Meros passos atrás uma proeminente cabeleira afro começa a dar sinais de vida. Batida após batida, o artista movimenta-se na direcção do palco enquanto o seu colega começa a retirar-se, numa animada espécie de tag team dançado.


Completamente entregue à performance, assisto sem palavras o jovem que domina o ritmo. Exala uma energia criativa de tal modo poderosa que chega a “saltar” do seu corpo, como se nos envolvesse num agradável abraço que convida a fazer parte do processo de criação.


Há uma transição improvável com a entrada do terceiro elemento: a banda sonora muda e uma jovem de cabelos escuros toma o palco. Com movimentos graciosos e cuidadosamente coreografados, serpenteia e encanta através de uma sedutora dança do ventre.


O espectáculo termina com a presença de todos os elementos numa combinação de estilos que nunca pensaríamos ver reunidos. O resultado é uma performance original e divertida que se constrói e desconstrói perante os nossos olhos de uma maneira leve e espontânea.


Bruno, André e Sabina, dezoito, dezenove e vinte e dois. Percursos que tiveram início em fraldas com a imitação de passos de dança em frente à televisão, até chegarem a espectáculos conjuntos e batalhas de rua em estilo techno. Três jovens, formados e autodidactas, cruzam o caminho na busca do sonho: tornar a dança a sua profissão e único meio de subsistência.

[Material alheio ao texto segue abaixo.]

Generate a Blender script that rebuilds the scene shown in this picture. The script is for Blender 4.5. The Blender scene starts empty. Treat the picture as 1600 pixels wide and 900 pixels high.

Com ganhos que rondam os setenta euros por noite em espectáculos de rua com a duração de quatro ou cinco horas, o grupo chega a atingir um lucro trezentos e cinquenta euros por semana. Uma soma reduzida para um futuro em dança, mas ainda assim considerável no panorama dos "street performers".

Tratando-se a classe dos artistas uma das mais requisitadas a trabalhar de forma gratuita (a.k.a. “para o enriquecimento do portfólio”), termino a noite com um pensamento: Será preciso a arte tornar-se vadia para passar a ser devidamente valorizada?